The groups polled Idaho voters on a federal effort to extend sales taxes to online retailers. While some Idaho retailers may benefit by selling online to customers outside the state without collecting sales taxes, others say that large retailers like Amazon.com will be the ones to gain if all online sellers need to collect taxes.

The poll found that 52 percent of Idahoans oppose federal legislation that would allow states to make online retailers collect sales taxes based on where their customers live. Thirty-two percent of likely voters favored the tax collection plan, with numbers changing only slightly based on age, political ideology or how frequently a person shops online. Only polled Democrats supported the measure, by a 45 percent to 37 percent margin.

Polls by R Street have found similar results in Virginia, South Carolina, North Carolina, Wisconsin, Minnesota and Pennsylvania. Andrew Moylan, executive director of R Street, said Idaho is one of the 20 states R Street has polled because it’s been a topic debated for years in the state.

“There have been a lot of fights on this at the state level at the Legislature.

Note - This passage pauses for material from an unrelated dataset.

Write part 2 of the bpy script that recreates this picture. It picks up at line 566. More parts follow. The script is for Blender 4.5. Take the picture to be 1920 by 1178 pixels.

It’s been something that’s been a big discussion point on the state level but on the federal level as well,” Moylan said. A federal plan, the Marketplace Fairness Act, has been approved by the U.S. Senate without support from Idaho’s senators.

If the Marketplace Fairness Act were to pass Congress, Idaho wouldn’t be able to collect sales taxes from companies like Amazon or Overstock. States that want to collect sales tax for online purchases through the Marketplace Fairness Act must either adopt the Streamlined Sales and Use Tax Agreement, a tax simplification plan that more than 20 states have signed on to, or meet simplification mandates that include establishing a uniform sales tax base for the state. State legislators have rejected the Streamlined Sales and Use Tax Agreement, several times, most recently in March 2013.

State Rep. Gary Collins, R-Nampa, who leads the Idaho House Revenue and Taxation Committee, said the new poll results may not change what state lawmakers do. He said right now the state is waiting to see what happens federally.

Moylan said online tax collection efforts are difficult for retailers to comply with and could open them up to audits from faraway states’ tax departments.

“As it stands today, brick and mortar stores have actually a pretty easy way for collecting sales taxes for people that walk into their stores,” he said. Collecting taxes for online sales, though, adds complexity, he said. “You have to jump through the hoops of 46 different sales tax states, potentially, and 9,998 separate taxing jurisdictions across the country.”

Collecting taxes from Amazon and other online vendors would bring them into parity with brick-and-mortar stores that do collect Idaho’s 6 percent sales tax, according to Idaho Camera co-owner Pat Nagel.

“I do anything I can to make people buy from us, but that 6 percent advantage they have over me is almost insurmountable,” said Nagel. He said that 6 percent adds up on spendy items, like $1,000 digital cameras, which leads customers to “showrooming,” or trying out items in stores before buying them from a different online retailer.

“It happens a lot, and I really can’t blame people for that. It’s a loophole that’s been made that I can’t compete against,” Nagel said.

Wayne Johnson, owner of Angler’s Habitat in Caldwell, however, said extending sales tax collection to online sales would help Amazon and other large online companies, because they’d be able to absorb the large costs to comply with the laws.

“If this bill passes, it’s not going to save his business. Amazon still has a distinct advantage on you. If you sell online, we have the advantage over Amazon today, because they have to charge sales tax,” said Johnson. Johnson said his company has more than $2 million in sales, with most online sales  outside Idaho or the U.S.. That means he doesn’t have to collect any sales tax on those orders.

“With a nicely done website, you can compete, look like a multi-million dollar company and people will buy from you,” Johnson said.

Nagel said collecting taxes wouldn’t be any more difficult than it is for online companies to collect addresses and mail out orders.

“Technology today has made it very easy and simple to collect this tax,” Nagel said.

The statewide telephone poll was conducted by public strategy firm Mercury on June 3 and 4, with 30 percent of the 400 likely voters sampled responding via cell phone. In the poll, 36 percent of respondents said they are frequent online shoppers.